The AT-AT is absolutely a troop transport. With shields against orbital bombardment being the norm in any military matter the Empire anticipates, AT-ATs serve as a way to land troops outside of the range of an area shield, penetrate that shield, and deliver troops to the target location.
That said, they are not purely troop transport. They also are heavily armed, not just armored, and not with strictly anti-personnel weaponry. They have armament that seems befitting of an armored fighting vehicle (such as modern tanks), and they pursue missions which seem tactically similar to those of modern armor.
Specifically, in the assault on Echo Base, the troops carried by the AT-AT walkers are doubtless those which we then see in the initial ground assault.
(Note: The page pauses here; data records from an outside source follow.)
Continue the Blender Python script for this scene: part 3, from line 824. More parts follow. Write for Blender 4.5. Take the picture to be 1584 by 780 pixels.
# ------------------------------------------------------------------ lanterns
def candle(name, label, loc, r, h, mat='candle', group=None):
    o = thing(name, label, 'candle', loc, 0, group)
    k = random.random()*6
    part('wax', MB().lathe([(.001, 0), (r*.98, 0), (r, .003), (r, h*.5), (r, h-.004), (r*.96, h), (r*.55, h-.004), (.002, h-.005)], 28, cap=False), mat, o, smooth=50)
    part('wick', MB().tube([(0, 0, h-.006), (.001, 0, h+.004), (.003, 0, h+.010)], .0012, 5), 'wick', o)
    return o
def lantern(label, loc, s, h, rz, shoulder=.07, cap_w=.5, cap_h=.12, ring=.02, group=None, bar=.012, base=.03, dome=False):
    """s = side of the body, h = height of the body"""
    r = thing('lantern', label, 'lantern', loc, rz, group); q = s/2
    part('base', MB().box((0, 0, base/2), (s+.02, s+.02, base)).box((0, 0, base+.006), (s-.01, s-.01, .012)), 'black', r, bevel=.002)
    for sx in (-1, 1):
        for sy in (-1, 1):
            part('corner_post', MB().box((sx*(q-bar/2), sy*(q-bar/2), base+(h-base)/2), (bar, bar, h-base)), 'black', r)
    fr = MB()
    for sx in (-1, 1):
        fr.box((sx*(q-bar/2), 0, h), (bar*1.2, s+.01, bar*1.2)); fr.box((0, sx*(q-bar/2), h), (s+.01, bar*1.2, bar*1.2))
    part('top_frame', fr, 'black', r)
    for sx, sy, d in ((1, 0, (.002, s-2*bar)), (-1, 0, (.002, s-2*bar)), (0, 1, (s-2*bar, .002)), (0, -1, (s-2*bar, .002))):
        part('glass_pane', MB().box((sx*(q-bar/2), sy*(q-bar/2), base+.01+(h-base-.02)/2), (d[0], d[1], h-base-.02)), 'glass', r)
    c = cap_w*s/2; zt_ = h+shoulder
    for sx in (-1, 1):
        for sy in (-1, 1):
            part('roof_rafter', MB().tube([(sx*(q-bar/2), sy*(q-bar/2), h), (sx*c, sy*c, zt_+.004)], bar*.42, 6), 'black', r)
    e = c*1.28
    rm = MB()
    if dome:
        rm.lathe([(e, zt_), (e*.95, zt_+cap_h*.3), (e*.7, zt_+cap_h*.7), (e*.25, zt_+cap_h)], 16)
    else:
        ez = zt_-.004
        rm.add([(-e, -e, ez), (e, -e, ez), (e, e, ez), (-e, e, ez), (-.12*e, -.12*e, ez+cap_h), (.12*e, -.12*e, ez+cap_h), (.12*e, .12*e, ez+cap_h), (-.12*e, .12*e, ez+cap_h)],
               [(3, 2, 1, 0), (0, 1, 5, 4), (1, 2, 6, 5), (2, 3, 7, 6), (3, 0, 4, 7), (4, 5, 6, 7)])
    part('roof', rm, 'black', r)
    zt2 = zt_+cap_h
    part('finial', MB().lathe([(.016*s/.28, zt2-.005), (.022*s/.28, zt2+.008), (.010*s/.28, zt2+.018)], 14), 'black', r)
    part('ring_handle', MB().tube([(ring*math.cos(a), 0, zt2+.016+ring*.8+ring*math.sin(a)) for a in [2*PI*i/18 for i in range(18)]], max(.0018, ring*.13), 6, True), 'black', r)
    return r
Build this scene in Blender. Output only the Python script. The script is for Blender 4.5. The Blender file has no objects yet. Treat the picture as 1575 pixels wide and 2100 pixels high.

The ground troops move in to secure the main buildings and capture the base. The AT-AT walkers, however, have another mission: they target and destroy the shield generator. This sort of mission, a precision strike upon a fortified target, is one which an armor unit would be well suited to.
With all of that said, the AT-AT was a poor weapon. It had a maximum speed of 60 km/h, could carry 40 troops, and had a very high center of gravity. Like the Death Star, it was large, over-engineered, and designed more to inspire fear than to be an effective weapon of war.
Compare the AT-AT to the earlier AT-TE. The AT-TE could carry a platoon of troops, was capable of scaling vertical cliffs, and didn't require the troops to embark or deploy from a platform 10 meters up. The AT-AT was less a weapon of war than a weapon of terror. They worked, but an up-armored and up-gunned AT-TE, with its lower profile and increased deployment flexibility, would probably have worked at least as well.